## Begin ITEMS
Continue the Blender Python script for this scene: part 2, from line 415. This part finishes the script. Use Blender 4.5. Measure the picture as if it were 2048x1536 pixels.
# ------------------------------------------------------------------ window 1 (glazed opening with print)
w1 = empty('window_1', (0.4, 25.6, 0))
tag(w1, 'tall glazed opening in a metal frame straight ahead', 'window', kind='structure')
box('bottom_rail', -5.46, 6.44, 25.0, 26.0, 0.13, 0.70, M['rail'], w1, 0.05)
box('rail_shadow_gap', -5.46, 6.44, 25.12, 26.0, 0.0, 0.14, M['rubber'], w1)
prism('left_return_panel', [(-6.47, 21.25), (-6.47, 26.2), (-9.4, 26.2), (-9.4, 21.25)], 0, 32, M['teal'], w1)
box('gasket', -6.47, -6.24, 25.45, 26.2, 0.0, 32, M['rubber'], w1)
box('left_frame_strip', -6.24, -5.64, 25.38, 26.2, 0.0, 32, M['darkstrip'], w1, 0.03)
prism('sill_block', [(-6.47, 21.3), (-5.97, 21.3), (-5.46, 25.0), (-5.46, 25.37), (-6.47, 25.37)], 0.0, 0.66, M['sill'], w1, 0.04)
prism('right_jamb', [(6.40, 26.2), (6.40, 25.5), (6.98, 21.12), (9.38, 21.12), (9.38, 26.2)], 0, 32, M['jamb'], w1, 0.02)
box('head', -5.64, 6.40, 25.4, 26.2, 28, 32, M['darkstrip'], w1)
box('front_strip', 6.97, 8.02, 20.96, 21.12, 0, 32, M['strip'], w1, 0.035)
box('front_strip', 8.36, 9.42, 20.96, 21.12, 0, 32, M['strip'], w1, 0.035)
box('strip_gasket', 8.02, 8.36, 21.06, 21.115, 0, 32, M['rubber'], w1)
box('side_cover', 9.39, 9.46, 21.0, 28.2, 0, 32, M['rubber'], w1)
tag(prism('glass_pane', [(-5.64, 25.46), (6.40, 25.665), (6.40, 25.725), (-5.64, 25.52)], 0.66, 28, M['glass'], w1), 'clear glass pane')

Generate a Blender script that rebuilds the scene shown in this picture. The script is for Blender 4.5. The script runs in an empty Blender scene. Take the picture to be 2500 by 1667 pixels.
## End ITEMS
Extract each entry in full and write it down exactly.

◆ OUTPUT FOR THIS TASK ◆
Continue the Blender Python script for this scene: part 2, from line 415. This part finishes the script. Use Blender 4.5. Measure the picture as if it were 2048x1536 pixels.
# ------------------------------------------------------------------ window 1 (glazed opening with print)
w1 = empty('window_1', (0.4, 25.6, 0))
tag(w1, 'tall glazed opening in a metal frame straight ahead', 'window', kind='structure')
box('bottom_rail', -5.46, 6.44, 25.0, 26.0, 0.13, 0.70, M['rail'], w1, 0.05)
box('rail_shadow_gap', -5.46, 6.44, 25.12, 26.0, 0.0, 0.14, M['rubber'], w1)
prism('left_return_panel', [(-6.47, 21.25), (-6.47, 26.2), (-9.4, 26.2), (-9.4, 21.25)], 0, 32, M['teal'], w1)
box('gasket', -6.47, -6.24, 25.45, 26.2, 0.0, 32, M['rubber'], w1)
box('left_frame_strip', -6.24, -5.64, 25.38, 26.2, 0.0, 32, M['darkstrip'], w1, 0.03)
prism('sill_block', [(-6.47, 21.3), (-5.97, 21.3), (-5.46, 25.0), (-5.46, 25.37), (-6.47, 25.37)], 0.0, 0.66, M['sill'], w1, 0.04)
prism('right_jamb', [(6.40, 26.2), (6.40, 25.5), (6.98, 21.12), (9.38, 21.12), (9.38, 26.2)], 0, 32, M['jamb'], w1, 0.02)
box('head', -5.64, 6.40, 25.4, 26.2, 28, 32, M['darkstrip'], w1)
box('front_strip', 6.97, 8.02, 20.96, 21.12, 0, 32, M['strip'], w1, 0.035)
box('front_strip', 8.36, 9.42, 20.96, 21.12, 0, 32, M['strip'], w1, 0.035)
box('strip_gasket', 8.02, 8.36, 21.06, 21.115, 0, 32, M['rubber'], w1)
box('side_cover', 9.39, 9.46, 21.0, 28.2, 0, 32, M['rubber'], w1)
tag(prism('glass_pane', [(-5.64, 25.46), (6.40, 25.665), (6.40, 25.725), (-5.64, 25.52)], 0.66, 28, M['glass'], w1), 'clear glass pane')

Generate a Blender script that rebuilds the scene shown in this picture. The script is for Blender 4.5. The script runs in an empty Blender scene. Take the picture to be 2500 by 1667 pixels.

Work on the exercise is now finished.